Many sports have timed penalties for serious misconduct — most notably, pro hockey, which gives 2, 5 or 10-minute penalties to players, and their teammates play short-handed while the wronged team gets a “power play.”

Rugby and lacrosse utilize timed penalties as well, and even indoor soccer has hockey-style power plays with its “blue card” fouls

But how do you apply that rule to a free-flowing sport like soccer, which has a running clock? 

How the ‘sin bin’ will work in soccer…

At a glance, the avid soccer fan’s brain is already cramping up. “We already have a good system,” they’d say, “Stop messing with our game’s rules and fix the salary cap instead!” 

And I’d agree — one yellow card for major fouls and offenses is the warning, and a second sends you off to the showers. And of course, a straight red card is available to send off the most violent players ASAP. (And yes, also fix the salary cap and add a Designated Player slot!) 

What this new “sin bin” system would do is give the referee an option for an “orange” card — a way to punish very ugly-looking tackles that are more than the usual yellow card, but don’t quite live up to red-card status. 

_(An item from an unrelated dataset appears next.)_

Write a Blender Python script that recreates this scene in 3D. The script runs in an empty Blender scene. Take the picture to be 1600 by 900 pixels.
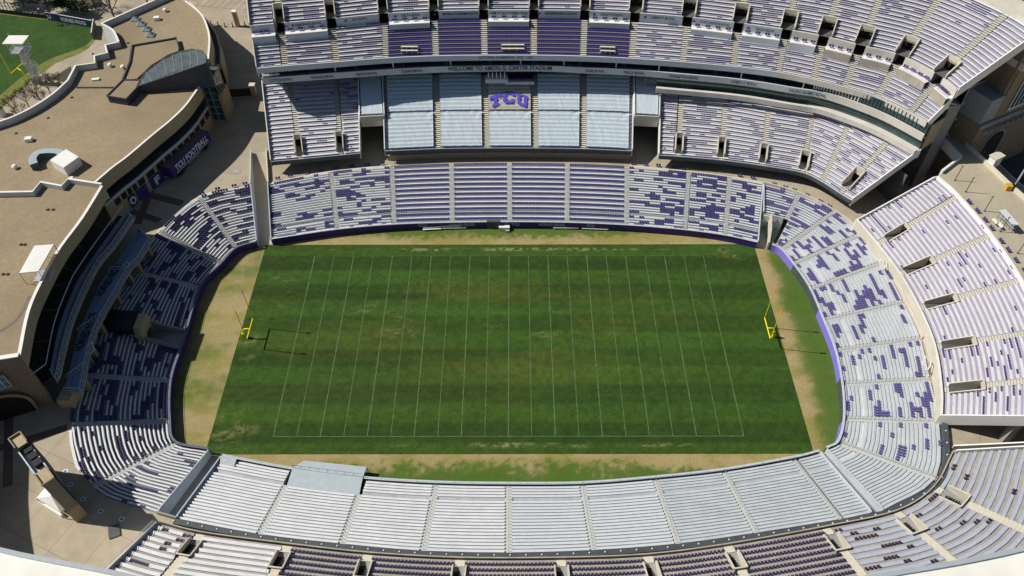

Plus, it would punish “tactical fouls” that purposefully stop a promising attack, or major violations that pro soccer that tried to curb such as players rushing at referees and surrounding them for no-calls or missed calls with dissent. 

To signal these “super fouls,” referees would just raise their yellow card as normal, but then motion to the sidelines with their arms that the player is being sent off for a “temporary dismissal” (the FA’s term), which the fourth official would keep track of, with penalty time starting at the restart of play. The fourth official (or another league sideline official/timekeeper) would then signal the center referee at the penalty’s conclusion, and the center ref would waive on the player back to the field. 

There’s no actual “penalty box” for the dismissed players to sit in. The FA’s rules state they should wait in the team’s technical area — right next to their manager, who may have a few choice words for the player who just put their team at a disadvantage.

It’s already been tested in “grassroots” levels of soccer in the UK. And the results were promising

The English FA introduced sin bins as a punishment for dissent to all levels of grassroots football in the 2019-20 season, following a pilot in 31 leagues during the previous two terms. According to FA figures, those trials resulted in a 38 percent reduction in dissent across the leagues, with 72 percent of players, 77 percent of managers and 84 percent of referees wanting to continue with the change. 

At a glance, here are my pros and cons:

• PRO: A player-advantage opens up interesting possibilities for tactics and substitutions that haven’t existed before. 

Depending on when the advantage occurs, managers will have to decide whether to substitute in extra attackers to try to improve their scoring changes during the 10-minute advantage, and whether to use another of their five substitutions to take off that extra attacker for defense when the sides even up after 10 minutes.